Photoelectricity in daily life

The metals that are used in photoelectric experiments belong to the first group of the periodic table. They are often called Alkali metals.

They have the highest electropositive nature in their respective periods. This makes them the most reactive.

Any reactive metal would not exist in nature in its elemental state. So, these metals get oxidised by oxygen present in the air. This makes an oxide layer on their surface. Due to this layer, metals loose their lustre. This layer protects the inner metal from further oxidation or reaction. But if you remove this layer, you can see the lustrous metal again.

So most of the metals that you see aren't really pure. They either exist as oxides or salts. There are unreactive metals like Gold (Work function 5.10$eV$ – 5.47$eV$) which exist in pure metallic state but their work function is quite high compared to highly reactive metals like Caesium (Work function 1.95$eV$).

Metals are reactive due to their tendency to lose electron donors. Therefore, if a metal is unreactive, it is likely to have a high work function.

Light, some infrared, some ultraviolet, and microwaves, pass through the atmosphere and reach the Earth's surface. Gamma rays, X-rays, most of the ultraviolet and some of the infrared are absorbed by the atmosphere and do not reach the Earth's surface. Most of the high energy radiation that is capable of causing photoemission doesn't even reach the Earth's surface.

There can be many other factors actively participating in this case. I think this much information should be enough to answer your question. Cheers!

Sometimes the effects do become visible in electronics.

One example is the case where Raspberry Pi 2 could be crashed by camera flashlight:

Upton explained that the semiconductor material used to make the power regulator was subject to a photoelectric effect when hit with light, and if enough light of the right energy was fired at it, then it would "upset" the device, causing it to turn itself off.

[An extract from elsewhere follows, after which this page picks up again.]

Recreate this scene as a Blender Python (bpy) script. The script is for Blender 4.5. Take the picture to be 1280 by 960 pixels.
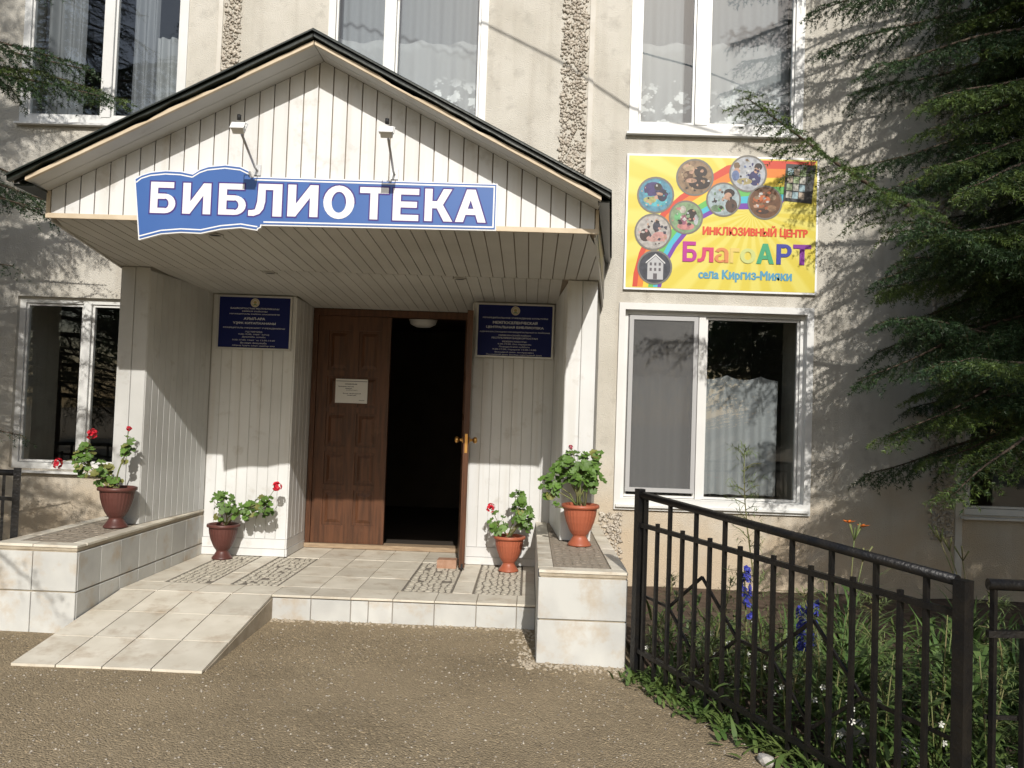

They do, but it's too small to notice on a human scale.

On the scale of electronics, you absolutely can see it. We have photoresistors and photodiodes which rely on this effect. You need to be measuring this with a multimeter and looking at changes of resistance though - it's far too small for it to be perceptible as a static shock.

For another use which is now obsolete... Before we had flash memory, we used EPROMs for storing programs on electronic devices. In production you could have a ROM mass-produced (if you were making millions) or use a one-time-programmable PROM, but during development you always needed an EPROM.

The key feature of an EPROM is that it can be electrically programmed, but it is erased by light (specifically UV light). The photoelectric effect causes a build-up of charge everywhere, which knocks all the gates back to their initial state. They can then be electrically programmed, which places a charge on the gates in a specific way. The EPROM chip actually has a transparent window in the centre of the device to expose the gates for erasing. And once you'd programmed an EPROM, you needed to cover the window, otherwise UV from daylight or fluorescent tubes would erase your program.